Friday, August 17, 2007

Dawn's Birthday Bike Ride

On Monday Dawn and I rode to 31st Street Beach. I'd been wanting to do that for months. It was her birthday. I still need to get her a bike helmet. (Should this be in The Dangerous Book for Girls? Will all my biking friends kill me for letting her ride around with me helmet-free?). There's no nearby place to buy one that I know of, and I want her with me when I buy it to get the right size. Finding time and a store has been difficult. Maybe we should just go to Swap-O-Rama together this weekend.

Dawn borrowed her dad's bike, and the back tire needed air, so we stopped at the gas station on 45th on the way out to the beach. At first the machine wouldn't work, but the air started flowing on the second try.

We took Ashland (mostly on the sidewalk) to 35th, then 35th to Halsted, then the bike lane to 31st, then 31st to the beach. For much of 31st I had Dawn take the sidewalk while I rode in the street.

We got to the beach a little before sunset. The water has finally warmed up. Dawn had sweat pants on, so she hiked them up a little and went in. She got wet. I went in, but not as far. As it was getting dark, we walked over to the pier and went all the way out, enjoying the view of the skyline and saying hello to the people fishing.

Dawn wanted to know about the breakwater rocks and the light at the end of the pier. It has a big cage around it--I guess so someone can stand there while changing the light bulb.

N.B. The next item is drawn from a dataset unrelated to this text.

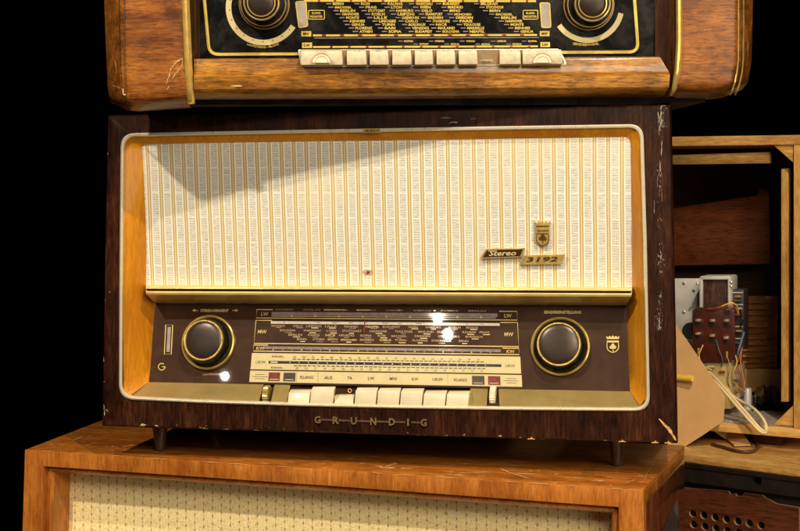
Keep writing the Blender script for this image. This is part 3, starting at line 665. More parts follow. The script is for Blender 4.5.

She also told me a story from her camping trip this summer. I think it was while they were doing the rafting part of the trip that she and another camper got stuck in quicksand and had to figure out how to get out. It was a little scary, she said--she was in nearly up to her hip and her first escape attempts were pushing her down, not up. But one of the trip leaders was nearby, offering advice, and Dawn got it--the trick she used was to kneel (that got her higher up), then walk in a sort of sideways manner, sort of like climbing steps with your feet askew, to get out.

Once she and the other camper were free, they started pushing each other to try to force the other person back in the mud. "It was funny then," she told me, "but before, it was scary."

We had to hurry home because she was getting up at 4:30 the next morning to go to work. She's doing temp work between the end of summer school and the beginning of the new year. (Joey's already back in school because Chavez is on the year-round calendar, so they started August 6.)